Task details
Below are the records; pull every line that includes "from".

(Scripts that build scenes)

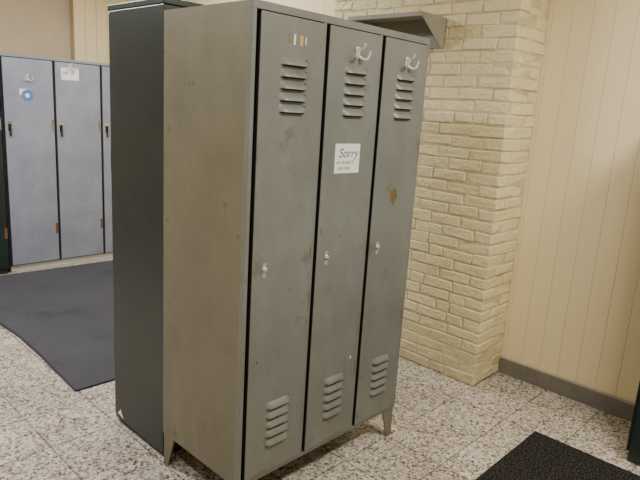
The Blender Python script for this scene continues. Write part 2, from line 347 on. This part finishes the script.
# ---------------------------------------------------------------- rugs
def rug(name,pts,h,mat,edge,inset=0):
    me=bpy.data.meshes.new(name);bm=bmesh.new()
    vs=[bm.verts.new((x,y,.001)) for x,y in pts];f=bm.faces.new(vs)
    r=bmesh.ops.extrude_face_region(bm,geom=[f])
    bmesh.ops.translate(bm,verts=[v for v in r['geom'] if isinstance(v,bmesh.types.BMVert)],vec=(0,0,h))
    top=[g for g in r['geom'] if isinstance(g,bmesh.types.BMFace)]
    bm.faces.ensure_lookup_table()
    for f in bm.faces:f.material_index=0 if f in top else 1
    if inset:
        ri=bmesh.ops.inset_region(bm,faces=top,thickness=inset)
        for f in ri['faces']:f.material_index=1
    bmesh.ops.recalc_face_normals(bm,faces=bm.faces)
    bm.to_mesh(me);bm.free();me.materials.append(mat);me.materials.append(edge)
    o=bpy.data.objects.new(name,me);S.collection.objects.link(o)
    md=o.modifiers.new('b','BEVEL');md.width=.0025;md.segments=2;md.limit_method='ANGLE'
    return o
P=[(-.015,1.312),(.3,1.305),(.7,1.31),(1.15,1.31),(1.35,1.32),(1.36,2.4),(1.36,3.52),(.9,3.54),(.4,3.56),(-.05,3.56),(-.075,3.3),(-.05,3.0),(-.01,2.7),(.005,2.47),(.02,2.2),(.015,1.9),(-.0,1.6)]
rug('floor_rug',P,.008,M_rug,M_rugedge,.012)
rug('doormat',[(.6,-1.2),(1.49,-1.2),(1.49,-.465),(.6,-.465)],.014,M_mat,M_rugedge)
# ---------------------------------------------------------------- ceiling lights
def fixture(loc,rz,power,col):
    e=empty('ceiling_light',loc,rz)
    m=MB();m.box((-.62,-.09,-.05),(.62,.09,-.002),M_ceil);m.obj('housing',e,.004)
    m=MB()
    for s in(-.045,.045):m.cyl((-.58,s,-.07),(1,0,0),.013,1.16,emis('tube',col,4),14)
    m.obj('tubes',e,smooth=False)
    l=bpy.data.lights.new('tube_light','AREA');l.shape='RECTANGLE';l.size=1.2;l.size_y=.2;l.energy=power;l.color=col
    o=bpy.data.objects.new('tube_light',l);o.location=(0,0,-.09);S.collection.objects.link(o);o.parent=e
W1=(1,.97,.86)
fixture((.85,-1.5,ZC),0,64,W1)
fixture((-1.2,-.7,ZC),math.pi/2,30,W1)
fixture((-.6,2.2,ZC),math.pi/2,80,(.97,.98,1))
fixture((1.25,2.4,ZC),math.pi/2,34,W1)
w=bpy.data.worlds.new('world');S.world=w;w.use_nodes=True;w.node_tree.nodes['Background'].inputs[0].default_value=(.9,.92,1,1);w.node_tree.nodes['Background'].inputs[1].default_value=.3
# ---------------------------------------------------------------- camera
c=bpy.data.cameras.new('camera');c.sensor_width=36;c.lens=583/640*36;c.clip_start=.05
o=bpy.data.objects.new('camera',c);o.location=(-1.1777,-1.4434,1.4954);o.rotation_euler=(1.3493,-.0611,-.8013);S.collection.objects.link(o);S.camera=o
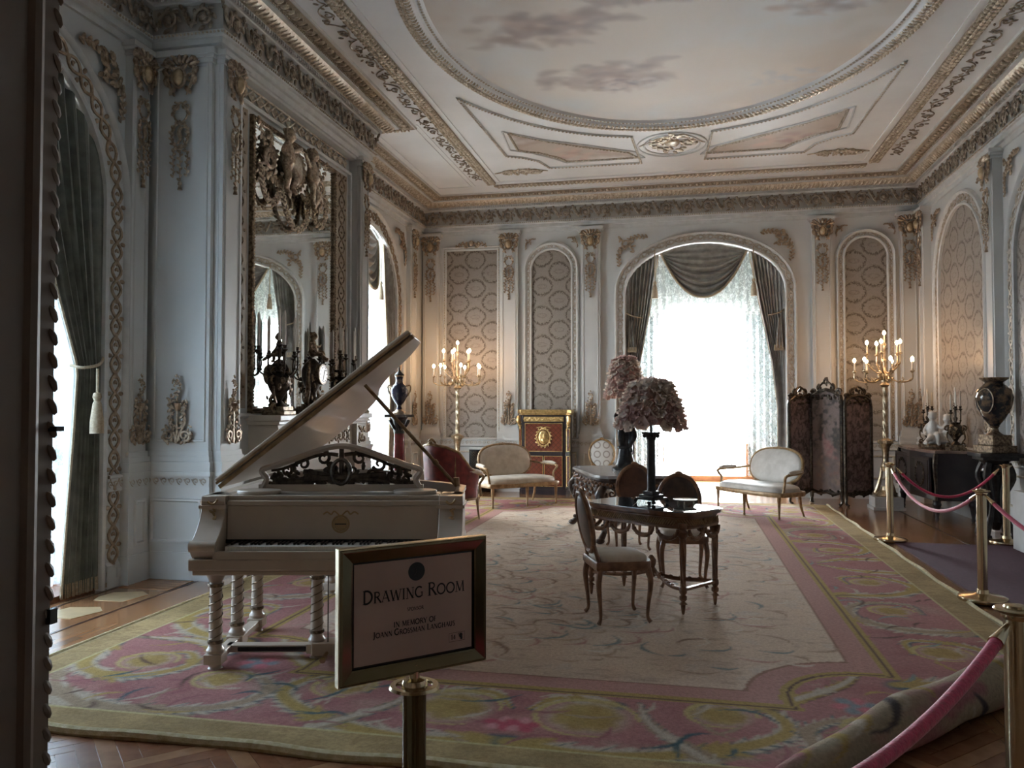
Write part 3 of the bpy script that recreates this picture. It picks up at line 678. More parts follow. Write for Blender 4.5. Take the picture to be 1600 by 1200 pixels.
# spandrel sprays beside the arches
def spray(flip=1):
    mb = MB(); s = flip
    T2(mb, np.c_[s * .17 + .06 * np.cos(np.linspace(0, 2 * PI, 13)), -.17 + .06 * np.sin(np.linspace(0, 2 * PI, 13))], .014, 5)
    P1 = bez((s * .22, -.1), (s * .35, -.03), (s * .5, -.07)); P2 = bez((s * .1, -.22), (s * .03, -.35), (s * .07, -.52))
    for P in (P1, P2): T2(mb, P, [.014, .006], 5); leafy(mb, P, .034, .028)
    for k in range(26): leafblob(mb, s * (.18 + rg.uniform(-.13, .13)), -.18 + rg.uniform(-.13, .13), .04, rg.random() * 6, -.03)
    return mb.mesh('spandrel_spray')
SPR = {1: spray(1), -1: spray(-1)}
for k in SPR: SPR[k].materials.append(M['gold'])
for wall, pts in ((wall_far, [(-1.24, 1, 1.15), (1.99, -1, 1.15), (-2.98, 1, .42), (-1.93, -1, .42), (2.66, 1, .4), (3.67, -1, .4)]), (wall_left, [(3.4, 1, 1.2), (6.5, -1, 1.2), (10.95, 1, 1.2), (14.22, -1, 1.2)]), (wall_right, [(-14.6, 1, .9), (-11.98, -1, .9), (-11.5, 1, 1.)])):
    for x, s, k in pts:
        o = obj('spandrel_spray', SPR[s], None, wall, (x, -.005, 4.86)); o.scale = (k, 1, k)

# ------------------------------------------------------------------ ceiling and cornice
mb = MB(); mb.box(LEFT - .1, RIGHT + .1, NEAR - .5, FAR + .1, CEIL, CEIL + .1)
ceiling = obj('ceiling', mb, 'ceiling_paint', smooth=0); tag(ceiling, 'pale coffered ceiling with a big oval sky painting', 'ceiling', kind='structure')
PER = np.array([(RIGHT, NEAR), (RIGHT, FAR), (LEFT, FAR), (LEFT, BY1), (BX, BY1), (BX, BY0), (LEFT, BY0), (LEFT, NEAR)])
up3 = lambda a, b, h: np.stack([a, b, h], -1)
mb = MB(); mb.sweep(PER, [(0, 4.98), (.03, 4.98), (.03, 5.05), (.06, 5.06), (.06, 5.12), (.09, 5.13), (.1, 5.17), (.075, 5.175)], True, up3)
mb.sweep(PER, [(.075, 5.43), (.12, 5.44), (.125, 5.455), (.15, 5.46), (.15, 5.495), (.17, 5.50)], True, up3); mb.sweep(PER, [(.30, 5.575), (.345, 5.58), (.35, 5.605)], True, up3); mb.sweep(PER, [(.52, 5.625), (.54, 5.625), (.55, 5.655)], True, up3)
trim_1 = obj('trim_1', mb, 'paint_trim', smooth=0); tag(trim_1, 'deep carved and gilded cornice running round the ceiling', 'cornice', kind='structure')
mb = MB(); mb.sweep(PER, [(.075, 5.175), (.075, 5.43)], True, up3); obj('frieze', mb, 'frieze_ground', trim_1, smooth=0)
mb = MB(); mb.sweep(PER, [(.17, 5.50), (.22, 5.51), (.27, 5.54), (.30, 5.575)], True, up3); obj('cove', mb, 'gold_pale', trim_1)
mb = MB(); mb.sweep(PER, [(.35, 5.605), (.38, 5.60), (.49, 5.61), (.52, 5.625)], True, up3); obj('egg_ground', mb, 'ceiling_ground', trim_1)
def offset(P, d):
    D = np.roll(P, -1, 0) - P; D /= np.linalg.norm(D, axis=1)[:, None]; Dp = np.roll(D, 1, 0)
    n1 = np.stack([-Dp[:, 1], Dp[:, 0]], -1); n2 = np.stack([-D[:, 1], D[:, 0]], -1); m = n1 + n2; m /= (m * n1).sum(1)[:, None]; return P + m * d
def along(mb, d, spacing, tmpl, segs=range(7), skip=.0, path=None):
    """copies a template (verts in tangent, inward, z) along the inset perimeter"""
    P = offset(PER, d) if path is None else path
    V = np.concatenate(tmpl.v); 
    for i in segs:
        a, b = P[i], P[(i + 1) % len(P)]; L = np.linalg.norm(b - a); t = (b - a) / L; n = np.array([-t[1], t[0]]); k = max(1, int(round(L / spacing)))
        for j in range(k):
            c = a + t * L * (j + .5) / k
            if c[1] < 5.5 or c[0] > 3.3 and c[1] < 7: continue
            W = np.stack([c[0] + V[:, 0] * t[0] + V[:, 1] * n[0], c[1] + V[:, 0] * t[1] + V[:, 1] * n[1], V[:, 2]], -1); mb.add(W, tmpl.f)
def tm(fn):
    m = MB(); fn(m); return m
def xz2tn(m, z):   # ornament drawn in x,z with -y out -> tangent, inward, z
    for i in range(len(m.v)): v = m.v[i]; m.v[i] = np.stack([-v[:, 0], -v[:, 1], v[:, 2] + z], -1)
    for i in range(len(m.f)): pass
    return m
def scrollmotif():
    m = MB()
    T2(m, sp(0, 0, .105, .02, 200, 200 - 560, 16), [.022, .019, .011], 5, -.025); leafblob(m, 0, 0, .04, 0, -.04, 1.)
    for k in range(6): a = k * PI / 3; leafblob(m, .035 * math.cos(a), .035 * math.sin(a), .024, a, -.035)
    for k in range(7): a = R(200 - 50 * k); leafblob(m, .11 * math.cos(a), .105 * math.sin(a), .042, a - .9, -.025)
    T2(m, bez((-.1, -.04), (-.17, -.12), (-.2, .06), (-.24, .1), n=8), [.02, .012], 5, -.025)
    for k in range(5): leafblob(m, -.13 - .028 * k, -.06 + .045 * k, .042, rg.random() * 6, -.025)
    return m
mb = MB(); along(mb, .075, .37, xz2tn(scrollmotif(), 5.30)); obj('frieze_scrolls', mb, 'frieze_relief', trim_1, kind='stuff')
mb = MB(); along(mb, .1, .04, tm(lambda m: m.ell((0, 0, 5.15), (.014, .012, .014), 5, 4))); obj('bead_row', mb, 'gold_pale', trim_1, kind='stuff')
mb = MB(); along(mb, .15, .045, tm(lambda m: m.box(-.012, .012, -.01, .018, 5.455, 5.495))); obj('dentil_row', mb, 'paint_trim', trim_1, kind='stuff', smooth=0)
mb = MB(); along(mb, .235, .075, tm(lambda m: (m.ellr((0, 0, 5.527), (.024, .07, .026), (R(35), 0, .5), 6, 4)))); obj('cove_leaves', mb, 'ceiling_gold', trim_1, kind='stuff')
mb = MB(); along(mb, .44, .115, tm(lambda m: (m.ell((0, 0, 5.605), (.034, .052, .032), 8, 5), m.box(.05, .064, -.055, .05, 5.585, 5.62)))); obj('egg_row', mb, 'ceiling_gold', trim_1, kind='stuff')
mb = MB(); along(mb, .36, .04, tm(lambda m: m.ell((0, 0, 5.603), (.015, .013, .013), 5, 4))); obj('pearl_row', mb, 'gold_pale', trim_1, kind='stuff')

# flat ceiling bands, painted oval, spandrels
def line3(pts, z): return np.array([(x, y, z) for x, y in pts])
for nm, xg, xs in (('l', -3.37, -3.56), ('r', 3.08, 3.33)):
    mb = MB(); mb.box(xg - .085, xg + .085, 1.2, 14.05, 5.63, 5.655); g = obj('ceiling_band', mb, 'ceiling_ground', ceiling, smooth=0)
    mb = MB()
    for y in np.arange(5.5, 14.05, .075):
        for s in (-1, 0, 1): mb.ellr((xg + s * .052, y + .02 * abs(s), 5.628), (.03, .04, .022), (0, 0, s * .7), 6, 4)
    obj('band_leaves', mb, 'ceiling_gold', g, kind='stuff')
    mb = MB(); k = 0
    for y in np.arange(6., 14.0, .4):
        s = 1 if k % 2 else -1; k += 1
        P = bez((xs - s * .08, y - .2), (xs + s * .13, y - .1), (xs + s * .12, y + .06), (xs - s * .06, y + .1), (xs + s * .08, y + .2), n=12); mb.tube(np.c_[P, np.full(12, 5.642)], [.006, .012, .006], 5)
        mb.tube(np.c_[spiral((xs, y + .02), .07, .015, 90 * s, 90 * s + 400, 12)[:, [0, 2]], np.full(12, 5.642)], [.01, .006], 5)
        for q in range(7): mb.ellr((xs + rg.uniform(-.1, .1), y + rg.uniform(-.2, .2), 5.645), (.035, .014, .012), (0, 0, rg.random() * 6), 5, 4)
    obj('band_scrolls', mb, 'frieze_relief', ceiling, kind='stuff')
mb = MB()
for x0, x1 in ((-3.25, -3.2), (2.9, 2.95)): mb.box(x0, x1, 1.2, 14.0, 5.635, 5.655)
mb.box(-3.25, 2.95, 14.02, 14.12, 5.63, 5.655); mb.box(-4.42, -4.4, 11, 14.2, 5.64, 5.652); mb.box(-3.8, -3.78, 10.9, 14.2, 5.64, 5.652); mb.box(-3.72, -3.7, 10.9, 14.2, 5.64, 5.652); mb.box(-4.42, -3.78, 14.2, 14.22, 5.64, 5.652)
obj('ceiling_moulding', mb, 'ceiling_paint', ceiling, smooth=0)
mb = MB(); mb.box(-3.3, 3.0, 14.18, 14.32, 5.625, 5.655); g = obj('ceiling_band', mb, 'ceiling_ground', ceiling, smooth=0)
mb = MB()
for x in np.arange(-3.3, 3.0, .075):
    for s in (-1, 1): mb.ellr((x + .02 * s, 14.25 + s * .04, 5.625), (.03, .045, .022), (0, 0, s * .6), 6, 4)
obj('band_leaves', mb, 'ceiling_gold', g, kind='stuff')
EC, EA, EB = (-.15, 8.2), 2.65, 3.45
def oval(a, b, n=120): t = np.linspace(0, 2 * PI, n, endpoint=False); return np.c_[EC[0] + a * np.cos(t), EC[1] + b * np.sin(t)]
mb = MB(); mb.sweep(oval(EA, EB), [(-.02, 5.655), (-.01, 5.60), (.03, 5.575), (.10, 5.575), (.14, 5.60), (.15, 5.62), (.17, 5.625), (.19, 5.605), (.22, 5.605), (.24, 5.63), (.27, 5.65)], True, up3)
ov = obj('oval_frame', mb, 'ceiling_paint', ceiling)
mb = MB(); Q, T, t = resample(np.r_[oval(EA - .05, EB - .05), oval(EA - .05, EB - .05)[:1]], .062); N = np.c_[-T[:, 1], T[:, 0]]
for i in range(len(Q)):
    a = math.atan2(T[i][1], T[i][0])
    for s in (-1, 0, 1): c = Q[i] + N[i] * .045 * s; mb.ellr((c[0], c[1], 5.575 + .012 * abs(s)), (.04, .024, .026), (0, 0, a + s * .8 + .3), 6, 4)
obj('oval_leaves', mb, 'ceiling_gold', ov, kind='stuff')
mb = MB(); Q, T, t = resample(np.r_[oval(EA - .205, EB - .205), oval(EA - .205, EB - .205)[:1]], .055)
for q in Q: mb.ell((q[0], q[1], 5.602), (.018, .018, .014), 5, 4)
obj('oval_beads', mb, 'gold_pale', ov, kind='stuff')
cv = Canvas(EC[0] - EA, EC[0] + EA, EC[1] - EB, EC[1] + EB, .03, (.64, .62, .585))
n1 = fbm(cv.ny, cv.nx, 3, 4, 5, 1); n2 = fbm(cv.ny, cv.nx, 4, 5, 5, 2); n3 = fbm(cv.ny, cv.nx, 2, 3, 4, 5)
cv.fill(np.clip((n1 - .42) * 4, 0, 1), (.54, .47, .40), .8); cv.fill(np.clip((n2 - .5) * 5, 0, 1), (.62, .68, .71), .75); cv.fill(np.clip((n3 - .52) * 5, 0, 1), (.72, .63, .54), .7)
d = np.sqrt(((cv.X - EC[0]) / EA) ** 2 + ((cv.Y - EC[1]) / EB) ** 2); cv.fill(np.clip((d - .72) * 3, 0, 1) * np.clip((n2 - .3) * 3, 0, 1), (.40, .33, .27), .7)
rr = np.random.default_rng(11)
def drapery(cx, cy, sc, cols, n=60):
    for k in range(n):
        a = rr.random() * 2 * PI; r0 = rr.random() ** .7 * sc; x = cx + r0 * math.cos(a); y = cy + r0 * .5 * math.sin(a); L = sc * (.2 + .35 * rr.random()); b = .5 * math.sin(3 * a) + rr.normal() * .9
        cv.stroke([(x, y), (x + L * .5 * math.cos(b), y + L * .4 * math.sin(b) + .03), (x + L * math.cos(b + .6), y + L * .7 * math.sin(b + .6))], [.10 * sc, .16 * sc, .06 * sc], cols[k % len(cols)], .22, 1.)
fl = [(.36, .28, .24), (.32, .27, .26), (.52, .41, .36), (.44, .38, .36), (.29, .23, .21)]
drapery(-1.0, 9.7, .8, fl, 90); drapery(-.7, 10.0, .4, [(.66, .62, .58), (.28, .25, .27), (.55, .46, .42)], 50); drapery(-1.5, 8.3, .8, fl, 80); drapery(-.3, 7.7, .7, fl, 70); drapery(1.3, 8.3, .6, fl[1:4], 40); drapery(1.2, 10.2, .5, [(.62, .60, .57), (.5, .52, .54)], 30)
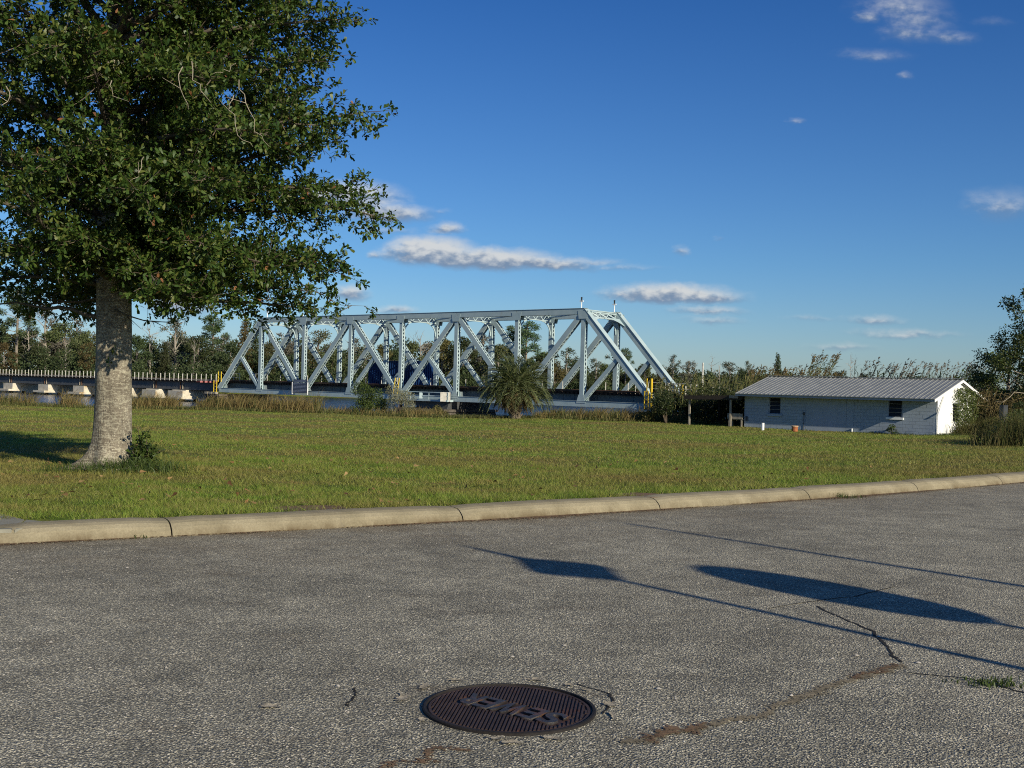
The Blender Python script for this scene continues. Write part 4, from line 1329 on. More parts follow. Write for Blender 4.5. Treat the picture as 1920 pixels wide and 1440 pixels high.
    def louvre(P, w, z0, z1, n, sill=True, sillmat=None):
        """P(u, out, z): u along the opening, out towards the outside"""
        fr = MB()
        for u0, u1, za, zb_ in ((0, .05, z0, z1), (w - .05, w, z0, z1)):
            fr.prism([P(u0, -.02, za), P(u1, -.02, za), P(u1, -.02, zb_), P(u0, -.02, zb_)], P(0, -.08, 0) - P(0, 0, 0))
        fr.prism([P(.05, -.02, z1 - .05), P(w - .05, -.02, z1 - .05), P(w - .05, -.02, z1), P(.05, -.02, z1)], P(0, -.08, 0) - P(0, 0, 0))
        fr.prism([P(.05, -.02, z0), P(w - .05, -.02, z0), P(w - .05, -.02, z0 + .04), P(.05, -.02, z0 + .04)], P(0, -.08, 0) - P(0, 0, 0))
        f = fr.build('window', M['fascia'], root)
        MB().prism([P(.05, -.11, z0), P(w - .05, -.11, z0), P(w - .05, -.11, z1), P(.05, -.11, z1)], P(0, -.02, 0) - P(0, 0, 0)).build('dark_pane', M['darkglass'], f)
        for k in range(n):
            z = z0 + .04 + (z1 - z0 - .09)*(k + .5)/n; hh = (z1 - z0 - .09)/n/2
            MB().prism([P(.055, -.03, z - hh + .005), P(w - .055, -.03, z - hh + .005), P(w - .055, -.085, z + hh - .02), P(.055, -.085, z + hh - .02)], P(0, -.012, 0) - P(0, 0, 0)).build('louvre_pane', M['darkglass'], f)
            if k: MB().prism([P(.052, -.022, z - hh - .014), P(w - .052, -.022, z - hh - .014), P(w - .052, -.022, z - hh + .012), P(.052, -.022, z - hh + .012)], P(0, -.04, 0) - P(0, 0, 0)).build('louvre_rail', M['slatmetal'], f)
        if sill:
            MB().prism([P(-.09, .10, z0 - .14), P(w + .09, .10, z0 - .14), P(w + .09, .10, z0 - .005), P(-.09, .10, z0 - .005)], P(0, -.14, 0) - P(0, 0, 0)).build('sill', sillmat or M['whitewood'], f)
    for (a, b, z0, z1), mt in zip(wins, (M['block'], M['whitewood'])):
        louvre(lambda u, o, z, a=a: sp(a + u, -o, z), b - a, z0, z1, 4, True, mt)
    louvre(lambda u, o, z: sp(o, wt0 + u, z), wt1 - wt0, wz0, wz1, 5, False)
    # roof: two sheets with standing ribs, ridge cap, fascia, bargeboards
    def rp(s, q, side, lift=0.0):   # q = 0 ridge .. 1 eave edge
        t = SW/2 + (SW/2 + OVH)*q*side; z = EAVE + .16 + RISE*(1 - q*(SW/2 + OVH)/(SW/2)) + RISE*OVH/(SW/2)*0
        return sp(s, t, z + lift)
    for side in (-1, 1):
        rf = MB().prism([rp(-SL - RK, 0.01, side), rp(RK, 0.01, side), rp(RK, 1, side), rp(-SL - RK, 1, side)], (0, 0, .02)).build('roof_sheet', M['roof'], root)
        s = -SL - RK + .05
        while s < RK:
            MB().bar(rp(s, .01, side, .032), rp(s, 1.0, side, .032), .055, .034).build('roof_rib', M['roof'], rf); s += .305 if side < 0 else .61
    MB().bar(rp(-SL - RK, 0, 1, .05), rp(RK, 0, 1, .05), .34, .035).build('ridge_cap', M['roof'], root)
    MB().prism([rp(-SL - RK, .985, -1, -.16), rp(RK - .02, .985, -1, -.16), rp(RK - .02, .985, -1, -.004), rp(-SL - RK, .985, -1, -.004)], SN*.035).build('fascia', M['fascia'], root)
    MB().prism([rp(-SL - RK, .96, -1, -.15), rp(RK - .04, .96, -1, -.15), sp(RK - .04, -.02, EAVE + .005), sp(-SL - RK, -.02, EAVE + .005)], (0, 0, .015)).build('soffit', M['fascia'], root)
    for side, mt in ((-1, M['whitewood']), (1, M['whitewood'])):
        MB().prism([rp(RK - .01, 0, side, -.01), rp(RK - .01, 1, side, -.01), rp(RK - .01, 1, side, -.17), rp(RK - .01, 0, side, -.17)], SD*.035).build('bargeboard', mt, root)
    # leaning batten on the gable corner
    MB().bar(sp(.06, .95, EAVE + .10), sp(.13, -.16, 1.26), .07, .05).build('loose_batten', M['whitewood'], root)
    MB().prism([sp(-.004, -.012, -.3), sp(.012, -.012, -.3), sp(.012, -.012, EAVE), sp(-.004, -.012, EAVE)], SN*.02).build('corner_trim', M['whitewood'], root)
    # stains and a dark box on the wall
    MB().box(sp(ss(1509), -.03, 1.02), SD*.05, SN*.03, (0, 0, .10)).build('meter_box', M['pipe_dark'], root)
    MB().tube([sp(ss(1509), -.03, -.2), sp(ss(1509), -.03, .95)], .015, 5).build('conduit', M['pipe_dark'], root)
    p = sp(ss(1402), -.05, .55); MB().box(p, SD*.06, SN*.03, (0, 0, .16)).build('meter_box', M['pipe_dark'], root)
    MB().tube([sp(ss(1600), -.06, -.2), sp(ss(1600), -.06, .22)], .05, 7).build('downpipe_stub', M['whitewood'], root)
build_shed()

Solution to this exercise
The Blender Python script for this scene continues. Write part 2, from line 347 on. This part finishes the script.
The Blender Python script for this scene continues. Write part 4, from line 1329 on. More parts follow. Write for Blender 4.5. Treat the picture as 1920 pixels wide and 1440 pixels high.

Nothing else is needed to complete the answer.